On top of the higher costs and limited choices, 401(k) plans are the most restrictive of all contribution-oriented retirement savings options available. Typically, the only way you can touch the money in the plan is to leave employment at the company. 401(k) plans, as a concession, do allow loans against a portion of the holdings, which is unheard of for IRA plans.

7 Comments

  1. Leah Jones says:

    Informative read! I believe that the 401K plan is an extremely beneficial retirement plan for employees. It does, however, have some limitations, such as restrictions on fund withdrawal and limited investment options.

  2. Dave says:

    No offense, but I just don’t understand the hate for the 401(k).

    The ability to take up to $19,500 of salary off your taxable income and shift that burden to decades later is amazingly powerful. The ERISA protection on the 401(k) is also amazing. Nothing else compares to this.

    I’ve had a number of retirement plans with employers ranging from four to 80,000 employees. All of them gave me access to the popular Vanguard funds, at worst Admiral class, at best Institutional (i.e. something you usually can’t get outside an employer retirement plan). Some of them had weird ticker symbols that made me suspicious, but after careful monitoring, they’ve performed identically to the Vanguard fund they corresponded to. No hidden fees or complications.

    Book keeping type fees have varied from non-existent to incredibly annoying but never to the point that it outweighed the benefits of tax deferral. The key is having perspective on how long you expect to be at an employer and rolling these funds into an IRA or the next 401(k) as these fees only get really insidious over long spans of years.

    I started saving with my first 401(k) years ago in order to get the employer’s generous match and avoided saving beyond that because of all these horror stories about “hidden fees” and “dirty little secrets”. I spent years trying to find these and never did because they didn’t exist. I feel foolish for ever trusting such poor advice and it angers me that such advice is still being given.

    If someone has a horrible 401(k) that has high management fees and horrible funds with high expense ratios and poor matching, etc., then, yeah, that’s a horrible plan that they might want to avoid it if the tax benefits do not outweigh this, but it is also easy to get roped into high expense ratio active mutual funds, personal advisor fees, etc. with IRAs and brokerage accounts as well if you aren’t careful.

    1. jblankenship says:

      No offense taken. I think my point was lost, however – I’m not against the 401(k), certainly not a hater. This post is purely to point out some of the downsides to the 401(k) that folks don’t usually think about. I think in the long run a 401(k) does far more good than harm (if any harm at all!) and when one is available you should take advantage of it. But you should do so with your eyes wide open.

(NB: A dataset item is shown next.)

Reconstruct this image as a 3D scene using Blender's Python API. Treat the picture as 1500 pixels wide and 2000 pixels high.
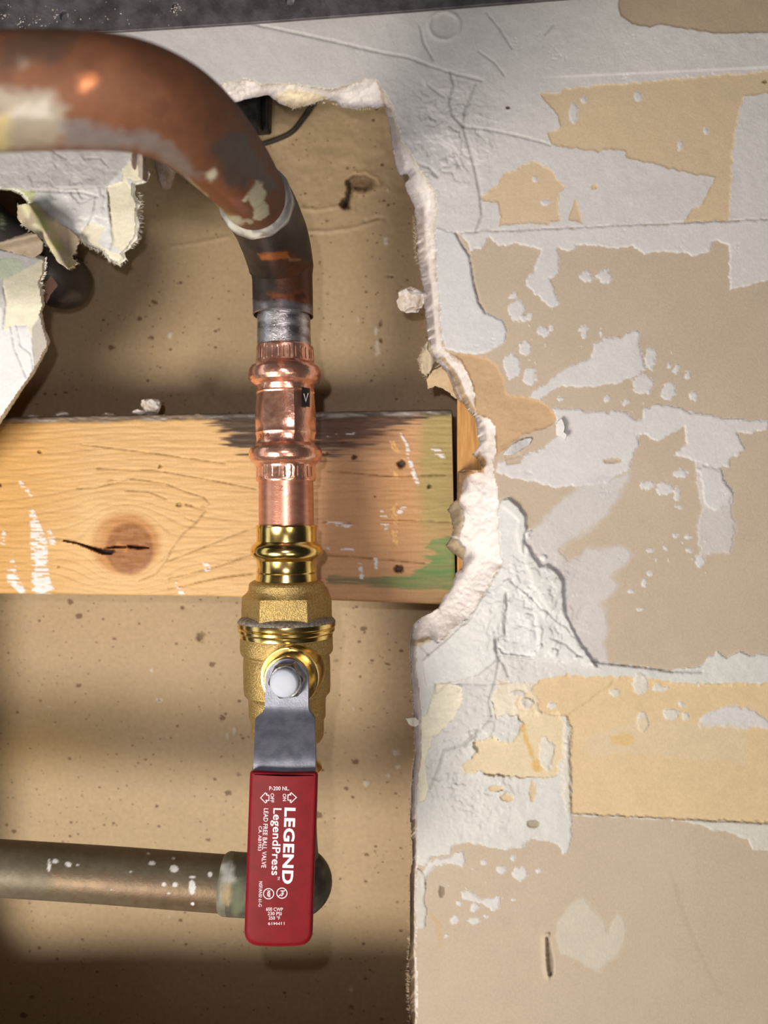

      Thanks for your insights!

  3. Clydewolf says:

    The 401k allows a larger employee contribution vs the IRA. The 401k may may include an employer match that also grows tax deferred.

    1. jblankenship says:

      Great points, Clyde – wasn’t saying to throw the baby out with the bathwater. There are redeeming benefits to 401(k)s, for sure.

  4. A. Barbee says:

    Also, ask for a ticker to check out the 401 fund on Morningstar and you find out it doesn’t have one. Ask the 401k manager for some detailed info and they’ll typically say it’s a prprietary fund, that info’s not available.

    1. jblankenship says:

      Right! Lack of transparency into funds is a big problem with 401(k)s, for sure.